But “Snowmageddon” was preceded by “snowpocalypse,” from “apocalypse,” which also refers to the biblical end of the world as we know it. “Snowpocalypse” seems to have been coined in 2006, and at one time, it outpaced “snowmaggedon” in all its forms on Twitter, at least. Since then, though, “snowmageddon” seems to have settled in as the cold war leader, perhaps because it’s easier to say.

Both are portmanteaus, combining parts of two words to make a new one, as we noted in December. The “-ageddon” suffix in general seems to appear more often than the “-pocalypse” suffix. The new words they form skew toward the humorous, or cynical, so writers should beware of using them if the events they describe are literally deadly.

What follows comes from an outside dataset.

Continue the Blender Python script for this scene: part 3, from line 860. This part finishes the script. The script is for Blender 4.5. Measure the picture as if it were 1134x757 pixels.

But the most popular portmanteau for a news event, of course, uses the “-gate” suffix. We’ve had “Deflategate,” for the controversy over underinflated footballs; “Bridgegate,” for the traffic jams on the George Washington Bridge in New Jersey, and the one that probably sticks in most people’s minds, since it involved a head of state, “Rubygate.”

What? You don’t remember “Rubygate”? It was just in 2013 and involved former Prime Minister Silvio Berlusconi of Italy and an under-aged prostitute named Ruby.

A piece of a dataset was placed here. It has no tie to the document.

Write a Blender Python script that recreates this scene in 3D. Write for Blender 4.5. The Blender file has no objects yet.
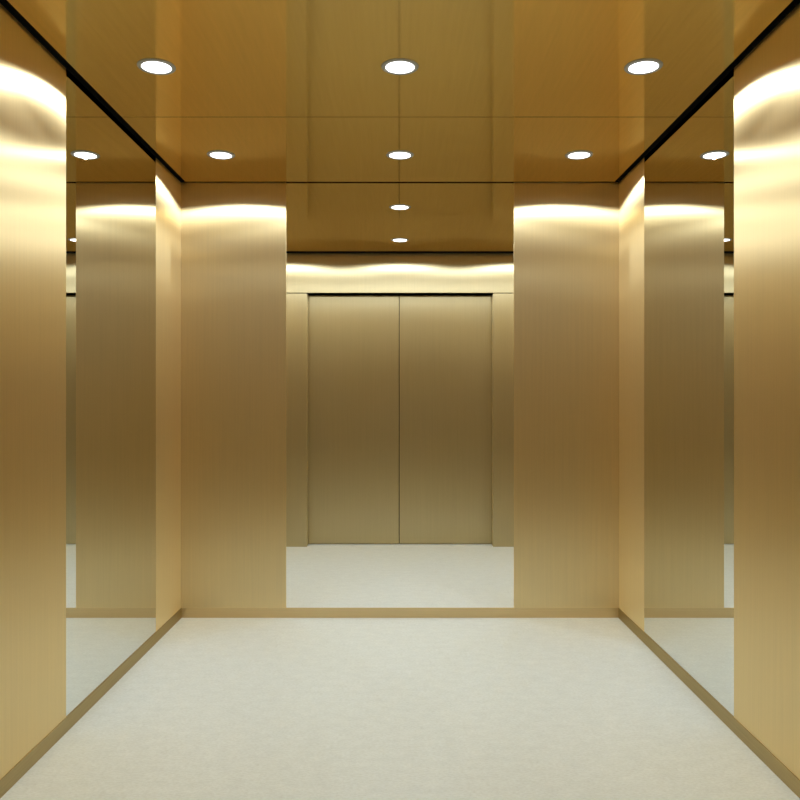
import bpy, bmesh, math, random

# ------------------------------------------------------------------ set-up
S = bpy.context.scene
C = S.collection
S.view_settings.view_transform = 'Standard'
S.view_settings.look = 'None'
S.view_settings.gamma = 1.0
S.view_settings.use_curve_mapping = False
S.view_settings.exposure = 0.12
S.cycles.glossy_bounces = 10
S.cycles.max_bounces = 14
S.cycles.diffuse_bounces = 5
S.cycles.sample_clamp_indirect = 6.0
S.cycles.blur_glossy = 0.3

W = 1.10            # half width of the cab
H = 2.187           # height of the cab
YB = 4.018          # plane of the panelled wall facing the camera
YF = 5.963          # face of the door surround, modelled where its reflection appears
YN = -0.45          # end of the cab behind the camera
CH = W * 0.977      # half width of the ceiling panels (shadow gap around them)
BB = 0.049          # skirting height
WT = 0.04           # wall thickness
PT = 0.008          # thickness of the partition sheets
MIRRORS = ((2.635, 3.604), (4.432, 5.392))  # second pair belongs to the room modelled as a mirror reflection

# ------------------------------------------------------------------ helpers
def box(bm, x0, x1, y0, y1, z0, z1, bevel=0.0):
    r = bmesh.ops.create_cube(bm, size=1.0)
    for v in r['verts']:
        v.co.x = x0 if v.co.x < 0 else x1
        v.co.y = y0 if v.co.y < 0 else y1
        v.co.z = z0 if v.co.z < 0 else z1
    if bevel:
        es = {e for v in r['verts'] for e in v.link_edges}
        bmesh.ops.bevel(bm, geom=list(es), offset=bevel, segments=2, affect='EDGES', profile=0.5)

def lathe(bm, prof, n=64, close=True):
    """revolve (r, z) points around the z axis"""
    rings = []
    for r, z in prof:
        if r < 1e-6:
            rings.append([bm.verts.new((0, 0, z))])
        else:
            rings.append([bm.verts.new((r * math.cos(2 * math.pi * k / n), r * math.sin(2 * math.pi * k / n), z)) for k in range(n)])
    pairs = list(zip(rings, rings[1:]))
    if close:
        pairs.append((rings[-1], rings[0]))
    for a, b in pairs:
        for k in range(n):
            j = (k + 1) % n
            if len(a) == 1 and len(b) == 1:
                continue
            if len(a) == 1:
                f = bm.faces.new((a[0], b[k], b[j]))
            elif len(b) == 1:
                f = bm.faces.new((a[k], a[j], b[0]))
            else:
                f = bm.faces.new((a[k], a[j], b[j], b[k]))
            f.smooth = True
    bmesh.ops.recalc_face_normals(bm, faces=bm.faces)

def obj(name, bm, mat, parent=None):
    me = bpy.data.meshes.new(name)
    bm.to_mesh(me); bm.free()
    me.materials.append(mat)
    o = bpy.data.objects.new(name, me)
    C.objects.link(o)
    if parent:
        o.parent = parent
    return o

def tag(o, label, cat=None, group=None, kind=None):
    o['label'] = label
    if cat: o['category'] = cat
    if group: o['group'] = group
    if kind: o['kind'] = kind
    return o

def struct(name, bm, mat, label, cat):
    return tag(obj(name, bm, mat), label, cat, kind='structure')

# ------------------------------------------------------------------ materials
def new_mat(name):
    m = bpy.data.materials.new(name); m.use_nodes = True
    nt = m.node_tree; nt.nodes.clear()
    out = nt.nodes.new('ShaderNodeOutputMaterial')
    return m, nt, out

def mapped_noise(nt, scale, sx, sy, sz, detail=4.0, rough=0.6):
    tc = nt.nodes.new('ShaderNodeTexCoord')
    mp = nt.nodes.new('ShaderNodeMapping'); mp.inputs['Scale'].default_value = (sx, sy, sz)
    nz = nt.nodes.new('ShaderNodeTexNoise'); nz.inputs['Scale'].default_value = scale
    nz.inputs['Detail'].default_value = detail; nz.inputs['Roughness'].default_value = rough
    nt.links.new(tc.outputs['Object'], mp.inputs['Vector'])
    nt.links.new(mp.outputs['Vector'], nz.inputs['Vector'])
    return nz

def ramp(nt, src, stops):
    r = nt.nodes.new('ShaderNodeValToRGB')
    els = r.color_ramp.elements
    while len(els) < len(stops): els.new(0.5)
    for e, (p, c) in zip(els, stops):
        e.position = p; e.color = (*c, 1)
    nt.links.new(src, r.inputs['Fac'])
    return r

def brushed(name, col, rough, aniso, tangent, grain, var=0.05, diff=0.0, dcol=None, fine=None):
    """satin metal brushed along one direction"""
    m, nt, out = new_mat(name)
    nz = mapped_noise(nt, 3.0, *grain)
    lo = tuple(c * (1 - var) for c in col); hi = tuple(min(1, c * (1 + var)) for c in col)
    r = ramp(nt, nz.outputs['Fac'], [(0.3, lo), (0.7, hi)])
    g = nt.nodes.new('ShaderNodeBsdfAnisotropic')
    g.distribution = 'MULTI_GGX'
    g.inputs['Roughness'].default_value = rough
    g.inputs['Anisotropy'].default_value = aniso
    t = nt.nodes.new('ShaderNodeCombineXYZ')
    for k in range(3): t.inputs[k].default_value = tangent[k]
    nt.links.new(t.outputs[0], g.inputs['Tangent'])
    nt.links.new(r.outputs['Color'], g.inputs['Color'])
    surf = g.outputs[0]
    if fine:                                            # tighter lobe of the same brushing
        g2 = nt.nodes.new('ShaderNodeBsdfAnisotropic'); g2.distribution = 'MULTI_GGX'
        g2.inputs['Roughness'].default_value = fine[0]; g2.inputs['Anisotropy'].default_value = fine[1]
        nt.links.new(t.outputs[0], g2.inputs['Tangent']); nt.links.new(r.outputs['Color'], g2.inputs['Color'])
        m2 = nt.nodes.new('ShaderNodeMixShader'); m2.inputs[0].default_value = fine[2]
        nt.links.new(surf, m2.inputs[1]); nt.links.new(g2.outputs[0], m2.inputs[2])
        surf = m2.outputs[0]
    if not diff:
        nt.links.new(surf, out.inputs['Surface'])
        return m
    d = nt.nodes.new('ShaderNodeBsdfDiffuse')          # matt lacquer over the metal
    lo = tuple(c * (1 - var) for c in dcol); hi = tuple(min(1, c * (1 + var)) for c in dcol)
    rd = ramp(nt, nz.outputs['Fac'], [(0.3, lo), (0.7, hi)])
    nt.links.new(rd.outputs['Color'], d.inputs['Color'])
    mx = nt.nodes.new('ShaderNodeMixShader'); mx.inputs[0].default_value = diff
    nt.links.new(surf, mx.inputs[1]); nt.links.new(d.outputs[0], mx.inputs[2])
    nt.links.new(mx.outputs[0], out.inputs['Surface'])
    return m

GOLD = (0.97, 0.785, 0.45)
FINE = (0.36, 0.64, 0.52)
DIFF = 0.08
DCOL = (0.66, 0.54, 0.28)
M_wall = brushed('brushed_gold_wall', GOLD, 0.59, 0.65, (0, 0, 1), (40, 40, 0.6), 0.025, DIFF, DCOL, FINE)
M_door = brushed('brushed_gold_door', (0.68, 0.58, 0.35), 0.59, 0.65, (0, 0, 1), (40, 40, 0.6), 0.025, DIFF, DCOL, FINE)
M_ceil = brushed('polished_bronze_ceiling', (0.90, 0.67, 0.31), 0.085, 0.6, (1, 0, 0), (30, 1.0, 1), 0.03, 0.035, (0.55, 0.42, 0.16))
M_base_shade = brushed('shaded_gold_skirting', (0.50, 0.40, 0.22), 0.45, 0.0, (0, 0, 1), (1, 1, 60))  # side skirting: darker tone from the viewing angle put into the colour
M_base_lit = brushed('lit_gold_cross_skirting', (0.80, 0.63, 0.36), 0.42, 0.4, (1, 0, 0), (1, 1, 60), 0.04, 0.15, (0.5, 0.4, 0.2))  # same skirting seen face-on, its lighter look put into the colour

m, nt, out = new_mat('mirror_glass'); M_mirror = m
g = nt.nodes.new('ShaderNodeBsdfAnisotropic'); g.distribution = 'GGX'
g.inputs['Color'].default_value = (0.84, 0.85, 0.82, 1); g.inputs['Roughness'].default_value = 0.0
nt.links.new(g.outputs[0], out.inputs['Surface'])

def principled(name, col, rough=0.5, metal=0.0, spec=0.5):
    m, nt, out = new_mat(name)
    p = nt.nodes.new('ShaderNodeBsdfPrincipled')
    p.inputs['Base Color'].default_value = (*col, 1)
    p.inputs['Roughness'].default_value = rough
    p.inputs['Metallic'].default_value = metal
    p.inputs['Specular IOR Level'].default_value = spec
    nt.links.new(p.outputs[0], out.inputs['Surface'])
    return m, nt, p
M_black = principled('black_gap', (0.006, 0.006, 0.005), 0.9, 0, 0.1)[0]
M_ring, nt, p = principled('satin_steel_ring', (0.42, 0.43, 0.45), 0.4, 0.3)

M_floor, nt, p = principled('pale_stone_floor', (0.6, 0.6, 0.5), 0.42, 0, 0.35)
n1 = mapped_noise(nt, 16.0, 1, 1.6, 1, 8, 0.7)
n2 = mapped_noise(nt, 90.0, 1, 1.8, 1, 3, 0.6)
r1 = ramp(nt, n1.outputs['Fac'], [(0.30, (0.76, 0.83, 0.87)), (0.70, (0.85, 0.92, 0.96))])
r2 = ramp(nt, n2.outputs['Fac'], [(0.30, (0.88, 0.88, 0.87)), (0.62, (1, 1, 1))])
mx = nt.nodes.new('ShaderNodeMix'); mx.data_type = 'RGBA'; mx.blend_type = 'MULTIPLY'; mx.inputs[0].default_value = 1
nt.links.new(r1.outputs['Color'], mx.inputs[6]); nt.links.new(r2.outputs['Color'], mx.inputs[7])
nt.links.new(mx.outputs[2], p.inputs['Base Color'])

def emitter(name, strength, col=(1, 1, 1)):
    m, nt, out = new_mat(name)
    e = nt.nodes.new('ShaderNodeEmission'); e.inputs['Strength'].default_value = strength
    e.inputs['Color'].default_value = (*col, 1)
    nt.links.new(e.outputs[0], out.inputs['Surface'])
    return m
LAMP = 4.0
M_lens = emitter('lit_lens', LAMP, (1.0, 1.0, 1.0))

# ------------------------------------------------------------------ the setting
bm = bmesh.new(); box(bm, -W - WT, W + WT, YN - WT, 6.16, -0.05, 0)
struct('floor', bm, M_floor, 'pale grey-white speckled stone floor of the lift cab', 'floor')

# black plenum above the panels, with the black lip over each wall that reads as a shadow gap
bm = bmesh.new()
box(bm, -W - WT, W + WT, YN - WT, 6.16, H + 0.03, H + 0.08)
box(bm, -W - WT, -W, YN - WT, 6.16, H, H + 0.03)
box(bm, W, W + WT, YN - WT, 6.16, H, H + 0.03)
box(bm, -W, W, YF, 6.16, H, H + 0.03)
box(bm, -W, W, YN - WT, YN, H, H + 0.03)
struct('ceiling', bm, M_black, 'black recess showing as a thin dark gap around the ceiling panels', 'ceiling')

def wall_side(s, name, label):
    bm = bmesh.new()
    def seg(y0, y1, a=0.0):
        x0, x1 = sorted((s * (W + a), s * (W + WT)))
        box(bm, x0, x1, y0, y1, 0, H)
    y = YN
    for a, b in MIRRORS:
        seg(y, a); seg(a, b, 0.008); y = b
    seg(y, 6.16)
    return struct(name, bm, M_wall, label, 'wall')
wall_side(-1, 'wall_left', 'brushed gold metal wall on the left with a tall mirror let in')
wall_side(1, 'wall_right', 'brushed gold metal wall on the right with a tall mirror let in')

bm = bmesh.new()
for s in (-1, 1):
    x0, x1 = sorted((s * 0.5725, s * (W - 0.0005)))
    box(bm, x0, x1, YB, YB + PT, BB, H)  # gap between the panels; solid room beyond replaces the mirror's reflection
struct('wall_back', bm, M_wall, 'two brushed gold wall panels facing the camera either side of a gap standing in for the central mirror', 'wall')

# the door wall as a modelled reflection: transom and side returns with a hairline joint between
OX, OZ = 0.695, 1.893
bm = bmesh.new()
box(bm, -W + 0.0005, W - 0.0005, YF, YF + 0.14, OZ, H, 0.0015)
for s in (-1, 1):
    x0, x1 = sorted((s * OX, s * (W - 0.0005)))
    box(bm, x0, x1, YF, YF + 0.14, 0, OZ - 0.004, 0.0015)
struct('wall_front', bm, M_door, 'brushed gold surround and transom around the closed lift doors, modelled as a mirror reflection', 'wall')

bm = bmesh.new(); box(bm, -W, W, YN - WT, YN, 0, H)
struct('wall_rear', bm, M_door, 'brushed gold end wall of the cab behind the camera', 'wall')

for k, s in ((1, -1), (2, 1)):
    bm = bmesh.new()
    x0, x1 = (-OX + 0.0005, -0.0084) if s < 0 else (-0.0036, OX - 0.0005)
    box(bm, x0, x1, YF + 0.097, YF + 0.135, 0.004, OZ - 0.006, 0.004)
    struct('door_%d' % k, bm, M_door,
           '%s leaf of the closed brushed bronze sliding lift doors at the centre, modelled as a mirror reflection' % ('left' if s < 0 else 'right'), 'door')

bm = bmesh.new(); box(bm, -OX - 0.01, OX + 0.01, YF + 0.14, 6.15, 0, OZ + 0.02)
struct('trim_1', bm, M_black, 'black shadow line between the two reflected lift door leaves', 'trim')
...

That’s one reason not to attach “-gate,” or “-pocalypse,” or “-geddon” to just any old scandal/storm/event, but to something that has “legs,” as journalists say. Though “-gate” is most popular for political scandals (sometimes hyphenated and sometimes not), remember that the event that spawned it, Watergate, was 40 years ago, and many in the audience today will have little to no familiarity with it.

None of the above portmanteaus have made it into the major dictionaries yet, though the “-gate” suffix has. Webster’s New World College Dictionary, the one the Associated Press and many news organizations use, defines it as “a scandal characterized by charges of corruption or illegal acts carried out, usually in a covert manner, by people with power or influence [Koreagate].” Merriam-Webster says it is usually a “political scandal often involving the concealment of wrongdoing [Irangate].”

How many of you remember those two?

And how many noted that some of the Armageddon portmanteaus above misspell the suffix as “-ggedon” instead of “-geddon”? Many more spell the suffix correctly than incorrectly, though the misspelling shows up hundreds of times. It’s not the end of the world, just the end of the word.